A history of the school and the community was shared Thursday evening during the Emancipation Proclamation event to highlight the significance of gathering at the school to remember the words that impacted so many who called Florida home. Keith Clark, a descendant from the original founding families, was in attendance as were long-time Bealsville residents who have been an active part of the community.
“One of the things that was difficult for me to accept is we would get books that were 10 years old from the white schools and be expected to learn from it,” Doreatha Brown, a former student and then teacher at Glover School as well as a director of Bealsville Inc., said to the crowd. “I feel like as a child I was cheated, so I decided I wanted to become a teacher. I told the boys and girls it doesn’t matter what color they were, when they entered the door they entered the world of learning.”

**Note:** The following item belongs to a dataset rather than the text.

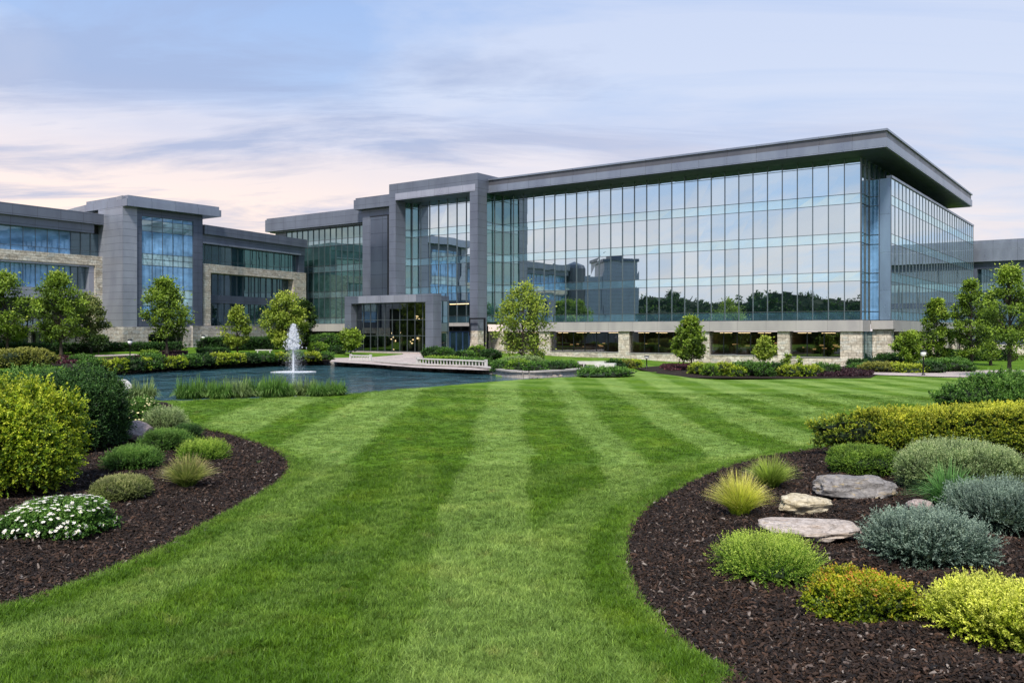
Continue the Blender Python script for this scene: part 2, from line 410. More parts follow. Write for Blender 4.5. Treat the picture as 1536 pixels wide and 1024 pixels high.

The William Glover School was a “strawberry school” and the school year revolved around strawberry season rather than traditional summer months. When the fruit was ready to be farmed the students were often in the fields with their families. The school did transition eventually to a traditional schedule.
Then came the desegregation of schools in Hillsborough County. In 1971 a court ordered county schools to adhere to the federal judge’s recommendation of a “Black-White ratio of 20 to 80” in each school, so black students were bused to formerly all-White schools for nearly all of their schooling. The Glover School was converted to a sixth-grade center.
According to the school’s history, in 1980 the school was permanently closed and “after much deliberation, the Bealsville Incorporation was organized and the Hillsborough County School Board returned the ten acres of land and the building to the Corporation. The Historic Glover School Campus is now listed on the U.S. National Register of Historic Places.”
After the official ceremony was over attendees lingered on the historic site and spent time checking out the museum at the school and getting to know the Bealsville directors and officers including Brown, President Henry Davis, Executive Director Gwendolyn Thomas and Treasurer William M. Thomas Sr.